Right now it feels like I'm the only person in the whole world who hasn't seen the new Star Trek movie. Seems like half the posts on my flist right now are of people raving on about how good it is. I wanna go see it, but I'm waiting until cheap ticket day Tuesday.
So I'm going to talk about a completely different movie. Last night I watched my favourite romcom in the whole wide world -
The American President. I own it, and I've seen it so many times now over the years that Martin Sheen playing the Chief of Staff and not the President in an Aaron Sorkin scripted work no longer weirds me out. Anyway, outside of West Wing fans, there's really not enough love of the movie out there, so I'm going to pimp it out a bit.
Basic premise: She's an environmental lobbyist. He's the President of the United States. He's trying to pass a crime bill and run for reelection, she's trying to get emission standards improved to help stop global warming (this movie was released in 1995, btw). They fall in love. Drama and comedy ensue (e.g. the
slow down plan.) There's also over worked White House staffers who are clearly prototypes of Leo McGarry, CJ Cregg and Sam Seaborn, the questioning of the virtue of a proportional response, and a one-dimensional evil Republican villain.
The movie wins for me because I love fictional politics (I am a RL politics junkie, but I find the stakes are too high to make it enjoyable, so I love fictional politics more), I love romcoms that are actually smart, have intelligent females at the heart of it with proper jobs and ambitions, and rely on snappy dialogue rather than tired slapstick, I love Aaron Sorkin's work and I really really love when high political offices and love stories mix (I have no idea why, I just do). Alas, romances for Prime Ministers and Presidents are is not a common.

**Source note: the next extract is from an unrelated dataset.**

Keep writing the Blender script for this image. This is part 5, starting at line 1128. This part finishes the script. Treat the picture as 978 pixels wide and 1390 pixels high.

There's what - The American President, Love Actually, Battlestar Galactica and sort of The West Wing (which went through the ups and downs of Jed and Abby's marriage, which is a love story, but not really a romance)? I can't think of the top of my head think of any others.
It is a bit of sad commentary on American politics in that that the issues of emission standards and gun control at the fore of the discussion in the movie are still hotly debated topics fourteen years later. But now Obama's in power, it's not as depressing.
Anyway, I'm all happy and on a Sorkin bent because I found out that after seven years of waiting, Sports Night is being released DVD in my region. Yay!